Photo: Pete Schreiner @schreinertrailphotography
The following excerpt appears in Hard Prairie Volume 2, available now! To purchase your copy, please click the link on our homepage!
Waking from a nap, Michael shivered miserably, soggy from the moisture that had gathered in his bivy. Hardly able to control his trembling, he moved up the mountain toward Kelly’s Knob. “I just started thinking about everything,” Michael says. “One thing after another.” He thought about mistakes he’d made early in life and how far he’d come since. He thought about his parents and how it might be time to forgive his father’s transgressions. He thought about his daughter and wife, the beginning and end of all this, whatever this ended up being. And he thought about people wrestling with dark thoughts, and those who were lonely. “I cried a lot during those miles,” he says. “It was rough.”
Moving up Angel’s Rest a few days later, the temperature dropped, and rain began to fall. Michael crawled between some rocks to wait out the storm. “I should have just stayed there and slept,” he says. “If I had just stayed there and slept for two or three hours, none of this would have happened. But for some reason, in my mind, I felt I had to keep going.”

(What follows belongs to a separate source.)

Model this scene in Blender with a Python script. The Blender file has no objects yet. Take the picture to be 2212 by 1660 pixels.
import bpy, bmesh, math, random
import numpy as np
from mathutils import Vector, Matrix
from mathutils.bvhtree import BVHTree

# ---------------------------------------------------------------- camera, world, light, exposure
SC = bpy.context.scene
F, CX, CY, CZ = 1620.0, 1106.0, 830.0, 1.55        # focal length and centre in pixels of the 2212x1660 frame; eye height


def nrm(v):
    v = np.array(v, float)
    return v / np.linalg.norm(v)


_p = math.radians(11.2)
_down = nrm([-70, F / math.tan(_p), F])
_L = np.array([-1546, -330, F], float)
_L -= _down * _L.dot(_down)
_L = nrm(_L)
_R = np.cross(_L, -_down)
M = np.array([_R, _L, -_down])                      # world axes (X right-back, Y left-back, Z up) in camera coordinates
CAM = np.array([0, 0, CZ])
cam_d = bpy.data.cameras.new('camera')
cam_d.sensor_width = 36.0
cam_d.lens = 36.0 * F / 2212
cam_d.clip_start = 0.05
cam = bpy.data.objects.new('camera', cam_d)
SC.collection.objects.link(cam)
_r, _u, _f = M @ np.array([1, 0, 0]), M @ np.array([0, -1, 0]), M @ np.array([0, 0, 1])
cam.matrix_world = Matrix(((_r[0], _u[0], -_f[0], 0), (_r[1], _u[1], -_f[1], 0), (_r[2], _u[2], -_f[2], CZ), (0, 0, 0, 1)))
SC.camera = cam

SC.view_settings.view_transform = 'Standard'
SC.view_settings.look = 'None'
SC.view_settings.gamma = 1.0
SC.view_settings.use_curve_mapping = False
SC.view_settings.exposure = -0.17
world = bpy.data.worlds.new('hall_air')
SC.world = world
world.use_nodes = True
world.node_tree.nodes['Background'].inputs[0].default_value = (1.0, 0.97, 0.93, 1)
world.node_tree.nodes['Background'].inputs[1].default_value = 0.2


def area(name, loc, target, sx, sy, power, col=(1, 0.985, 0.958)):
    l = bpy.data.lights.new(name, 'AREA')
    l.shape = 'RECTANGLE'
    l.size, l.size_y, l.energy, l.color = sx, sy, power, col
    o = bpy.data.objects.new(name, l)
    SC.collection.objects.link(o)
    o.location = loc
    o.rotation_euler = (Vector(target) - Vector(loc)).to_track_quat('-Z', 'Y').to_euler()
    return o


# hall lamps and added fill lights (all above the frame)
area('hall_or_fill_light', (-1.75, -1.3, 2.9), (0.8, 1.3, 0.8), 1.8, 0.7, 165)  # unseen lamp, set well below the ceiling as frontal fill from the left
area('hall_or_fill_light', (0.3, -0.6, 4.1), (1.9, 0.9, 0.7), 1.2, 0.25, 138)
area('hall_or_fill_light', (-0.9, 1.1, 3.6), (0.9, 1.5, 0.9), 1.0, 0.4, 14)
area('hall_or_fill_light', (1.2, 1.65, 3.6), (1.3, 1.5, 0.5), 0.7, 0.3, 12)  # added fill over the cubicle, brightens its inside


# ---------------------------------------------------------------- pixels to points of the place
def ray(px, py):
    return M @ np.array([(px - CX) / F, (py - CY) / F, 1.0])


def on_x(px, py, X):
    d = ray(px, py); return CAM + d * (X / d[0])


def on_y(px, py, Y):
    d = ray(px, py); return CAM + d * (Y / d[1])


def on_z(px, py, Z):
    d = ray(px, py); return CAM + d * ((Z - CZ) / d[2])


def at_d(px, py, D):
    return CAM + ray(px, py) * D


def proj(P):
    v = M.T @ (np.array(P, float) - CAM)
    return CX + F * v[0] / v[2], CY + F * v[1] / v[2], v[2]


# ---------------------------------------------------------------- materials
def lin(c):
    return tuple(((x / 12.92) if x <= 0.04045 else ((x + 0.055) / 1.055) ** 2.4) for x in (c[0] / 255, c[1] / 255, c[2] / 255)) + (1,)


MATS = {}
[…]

Looking at the weather tracker on his phone, Michael saw a big red blob moving his way. Not wanting to remain on the ridge, he moved down the mountain. “I was walking, getting soaked. It was maybe thirty-eight degrees. I was freezing.” Knowing he was in danger of hypothermia, Michael called his crew and arranged to meet at a shelter. Once there, however, he didn’t stay long. “There was just no way for me to get warm,” Michael says. “If I had stayed at that shelter much longer, not moving, I’d have frozen. Then they’d have had to pull me out of there. So I chose to keep running.”